[start of Information shown]
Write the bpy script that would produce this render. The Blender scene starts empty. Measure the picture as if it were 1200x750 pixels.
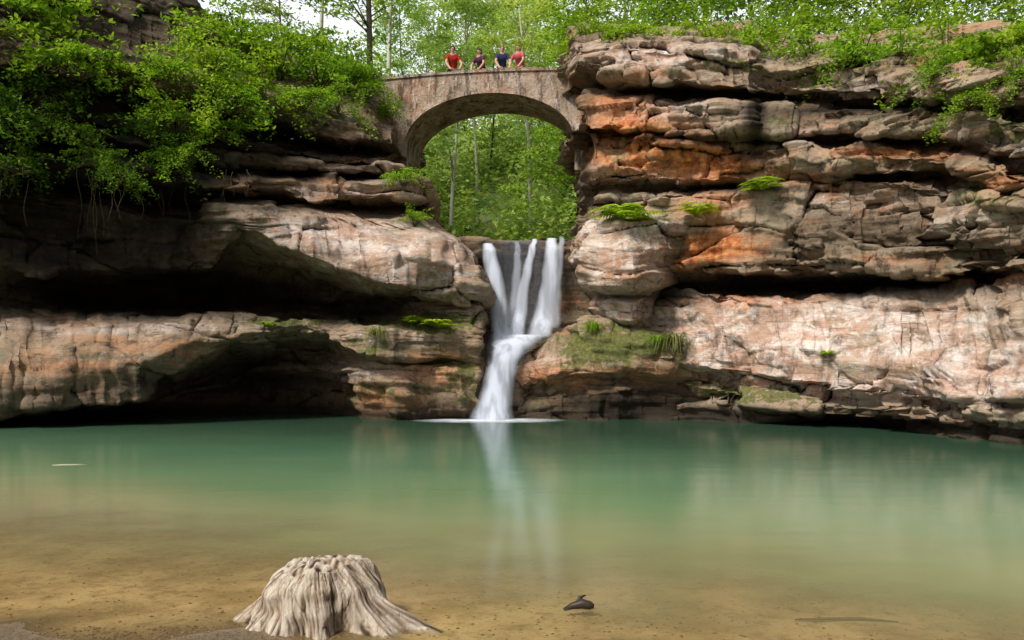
import bpy, bmesh, math, random
import numpy as np
from mathutils import Vector, Matrix
random.seed(7); RNG = np.random.default_rng(11)
scene = bpy.context.scene
COL = scene.collection
F, CX, CY, H = 950.0, 600.0, 420.0, 1.8
def P(u, v, Y): return Vector(((u-CX)*Y/F, Y, H-(v-CY)*Y/F))
def sstep(a, b, x):
    t = np.clip((x-a)/(b-a), 0, 1); return t*t*(3-2*t)

# ------------------------------------------------------------------ noise
_perm = np.random.default_rng(3).permutation(256); _perm = np.concatenate([_perm, _perm, _perm])
_g = np.random.default_rng(5).normal(size=(256, 3)); _g /= np.linalg.norm(_g, axis=1)[:, None]
def perlin(x, y, z):
    x, y, z = np.broadcast_arrays(np.asarray(x, float), np.asarray(y, float), np.asarray(z, float))
    xi, yi, zi = np.floor(x).astype(int), np.floor(y).astype(int), np.floor(z).astype(int)
    xf, yf, zf = x-xi, y-yi, z-zi
    xi &= 255; yi &= 255; zi &= 255
    f = lambda t: t*t*t*(t*(t*6-15)+10)
    u, v, w = f(xf), f(yf), f(zf)
    def g(i, j, k):
        h = _perm[_perm[_perm[xi+i]+yi+j]+zi+k]
        q = _g[h]
        return q[..., 0]*(xf-i)+q[..., 1]*(yf-j)+q[..., 2]*(zf-k)
    l = lambda a, b, t: a+t*(b-a)
    return 1.6*l(l(l(g(0,0,0), g(1,0,0), u), l(g(0,1,0), g(1,1,0), u), v),
                 l(l(g(0,0,1), g(1,0,1), u), l(g(0,1,1), g(1,1,1), u), v), w)
def fbm(x, y, z, o=4):
    r = 0; a = 1.0
    for i in range(o):
        r = r+a*perlin(x*2**i+i*17.3, y*2**i+i*5.1, z*2**i+i*9.7); a *= .5
    return r
_r3 = np.random.default_rng(9).uniform(-1, 1, size=(256, 5))
def blocks(a, b, seed, jit=.8):
    """broken blocks: nearest / second nearest cell, a random vector and the offset to the cell's centre"""
    ai, bi = np.floor(a).astype(int), np.floor(b).astype(int)
    F1 = np.full(a.shape, 9.); F2 = F1.copy(); ID = np.zeros(a.shape, int); DX = F1*0; DY = F1*0
    for i in (-1, 0, 1):
        for j in (-1, 0, 1):
            h = _perm[_perm[(ai+i+seed) & 255]+((bi+j+seed*7) & 255)]
            dx = a-(ai+i+.5+jit*.5*_r3[h, 3]); dy = b-(bi+j+.5+jit*.5*_r3[h, 4])
            d = (np.abs(dx)**3+np.abs(dy)**3)**(1/3)
            n = d < F1
            F2 = np.where(n, F1, np.minimum(F2, d)); ID = np.where(n, h, ID); DX = np.where(n, dx, DX); DY = np.where(n, dy, DY); F1 = np.where(n, d, F1)
    return F1, F2, _r3[ID], DX, DY

# ------------------------------------------------------------------ object helpers
def tag(o, label=None, cat=None, group=None, kind=None):
    if label: o['label'] = label
    if cat: o['category'] = cat
    if group: o['group'] = group
    if kind: o['kind'] = kind
    return o
def link(name, me, mat, parent=None):
    o = bpy.data.objects.new(name, me); COL.objects.link(o)
    if mat and not me.materials: me.materials.append(mat)
    if parent: o.parent = parent
    return o
def empty(name, loc, rz=0, sc=1):
    o = bpy.data.objects.new(name, None); COL.objects.link(o)
    o.location = loc; o.rotation_euler = (0, 0, rz); o.scale = (sc,)*3 if not hasattr(sc, '__len__') else sc
    o.empty_display_size = .2
    return o
def dup(root, loc, rz, sc):
    r = root.copy(); COL.objects.link(r); r.location = loc; r.rotation_euler = (0, 0, rz); r.scale = (sc,)*3 if not hasattr(sc, '__len__') else sc
    for ch in list(root.children):
        c = ch.copy(); COL.objects.link(c); c.parent = r
    return r
def mesh_np(name, V, Q, smooth=False):
    me = bpy.data.meshes.new(name)
    V = np.asarray(V, np.float32); Q = np.asarray(Q, np.int32); n = len(Q); k = Q.shape[1]
    me.vertices.add(len(V)); me.vertices.foreach_set('co', V.ravel())
    me.loops.add(n*k); me.loops.foreach_set('vertex_index', Q.ravel())
    me.polygons.add(n); me.polygons.foreach_set('loop_start', np.arange(0, n*k, k, dtype=np.int32))
    me.polygons.foreach_set('use_smooth', np.full(n, smooth))
    me.update(calc_edges=True); me.validate()
    return me
def setmask(me, arr, name='mask'):
    a = me.attributes.new(name, 'FLOAT_COLOR', 'POINT'); a.data.foreach_set('color', np.asarray(arr, np.float32).ravel())
class MB:
    def __init__(s): s.V = []; s.Q = []
    def tube(s, pts, rads, n=7):
        pts = [Vector(p) for p in pts]; b = len(s.V)
        for i, p in enumerate(pts):
            d = (pts[min(i+1, len(pts)-1)]-pts[max(i-1, 0)]).normalized()
            a = d.orthogonal().normalized() if abs(d.z) > .99 else d.cross(Vector((0, 0, 1))).normalized()
            c = d.cross(a)
            for k in range(n):
                t = 2*math.pi*k/n
                s.V.append(p+(a*math.cos(t)+c*math.sin(t))*rads[i])
        for i in range(len(pts)-1):
            for k in range(n):
                s.Q.append((b+i*n+k, b+i*n+(k+1) % n, b+(i+1)*n+(k+1) % n, b+(i+1)*n+k))
        s.Q.append(tuple(b+k for k in range(n))[::-1]); s.Q.append(tuple(b+(len(pts)-1)*n+k for k in range(n)))
    def build(s, name, mat, parent=None, smooth=True):
        me = bpy.data.meshes.new(name); me.from_pydata([tuple(v) for v in s.V], [], s.Q); me.update()
        if smooth: me.polygons.foreach_set('use_smooth', [True]*len(me.polygons))
        return link(name, me, mat, parent)

# ------------------------------------------------------------------ material helpers
class NT:
    def __init__(s, name):
        s.m = bpy.data.materials.new(name); s.m.use_nodes = True; s.t = s.m.node_tree; s.t.nodes.clear()
        s.out = s.n('ShaderNodeOutputMaterial')
    def n(s, typ, **kw):
        nd = s.t.nodes.new(typ)
        for k, v in kw.items(): setattr(nd, k, v)
        return nd
    def set(s, sock, v):
        if isinstance(v, bpy.types.NodeSocket): s.t.links.new(v, sock)
        elif isinstance(v, (tuple, list)) and len(v) == 3 and sock.type == 'RGBA': sock.default_value = (*v, 1)
        else: sock.default_value = v
    def pos(s): return s.n('ShaderNodeNewGeometry').outputs['Position']
    def obj(s): return s.n('ShaderNodeTexCoord').outputs['Object']
    def map(s, vec, sc):
        m = s.n('ShaderNodeMapping'); s.set(m.inputs['Vector'], vec); m.inputs['Scale'].default_value = sc; return m.outputs[0]
    def noise(s, vec, scale, detail=6, rough=.6, dist=0):
        m = s.n('ShaderNodeTexNoise'); s.set(m.inputs['Vector'], vec); m.inputs['Scale'].default_value = scale
        m.inputs['Detail'].default_value = detail; m.inputs['Roughness'].default_value = rough; m.inputs['Distortion'].default_value = dist
        return m.outputs['Fac']
    def math(s, op, a, b=0.0, c=0.0, clamp=False):
        m = s.n('ShaderNodeMath', operation=op, use_clamp=clamp)
        s.set(m.inputs[0], a); s.set(m.inputs[1], b); s.set(m.inputs[2], c); return m.outputs[0]
    def rng(s, v, a, b, c=0.0, d=1.0):
        m = s.n('ShaderNodeMapRange', interpolation_type='SMOOTHSTEP'); s.set(m.inputs['Value'], v)
        for k, q in zip(('From Min', 'From Max', 'To Min', 'To Max'), (a, b, c, d)): m.inputs[k].default_value = q
        return m.outputs[0]
    def mix(s, f, a, b, bt='MIX'):
        m = s.n('ShaderNodeMix', data_type='RGBA', blend_type=bt)
        s.set(m.inputs[0], f); s.set(m.inputs[6], a); s.set(m.inputs[7], b); return m.outputs[2]
    def ramp(s, f, stops):
        m = s.n('ShaderNodeValToRGB'); s.set(m.inputs[0], f); e = m.color_ramp.elements
        while len(e) < len(stops): e.new(.5)
        for i, (p, c) in enumerate(stops): e[i].position = p; e[i].color = (*c, 1)
        return m.outputs[0]
    def mask(s, nm='mask'):
        a = s.n('ShaderNodeAttribute', attribute_name=nm); q = s.n('ShaderNodeSeparateColor'); s.set(q.inputs[0], a.outputs['Color'])
        return q.outputs[0], q.outputs[1], q.outputs[2], a.outputs['Alpha']
    def bump(s, h, strength=.5, dist=.05, nrm=None):
        b = s.n('ShaderNodeBump'); s.set(b.inputs['Height'], h); b.inputs['Strength'].default_value = strength; b.inputs['Distance'].default_value = dist
        if nrm: s.set(b.inputs['Normal'], nrm)
        return b.outputs[0]
    def bsdf(s, col, rough=.9, nrm=None, spec=.2):
        p = s.n('ShaderNodeBsdfPrincipled'); s.set(p.inputs['Base Color'], col); s.set(p.inputs['Roughness'], rough)
        p.inputs['Specular IOR Level'].default_value = spec
        if nrm: s.set(p.inputs['Normal'], nrm)
        return p.outputs[0]
    def done(s, sh): s.set(s.out.inputs['Surface'], sh); return s.m

def plain(name, col, rough=.8, var=.25, sc=30):
    t = NT(name); n = t.noise(t.obj(), sc)
    c = t.mix(n, tuple(x*(1-var) for x in col), tuple(min(1, x*(1+var)) for x in col))
    return t.done(t.bsdf(c, rough))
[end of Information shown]
The lines from the start of the data through the line that contains "t = np.clip((x-a)/(b-a), 0, 1);" are to be returned exactly, please, with both ends included and every picture left out.

### Exercise solution
Write the bpy script that would produce this render. The Blender scene starts empty. Measure the picture as if it were 1200x750 pixels.
import bpy, bmesh, math, random
import numpy as np
from mathutils import Vector, Matrix
random.seed(7); RNG = np.random.default_rng(11)
scene = bpy.context.scene
COL = scene.collection
F, CX, CY, H = 950.0, 600.0, 420.0, 1.8
def P(u, v, Y): return Vector(((u-CX)*Y/F, Y, H-(v-CY)*Y/F))
def sstep(a, b, x):
    t = np.clip((x-a)/(b-a), 0, 1); return t*t*(3-2*t)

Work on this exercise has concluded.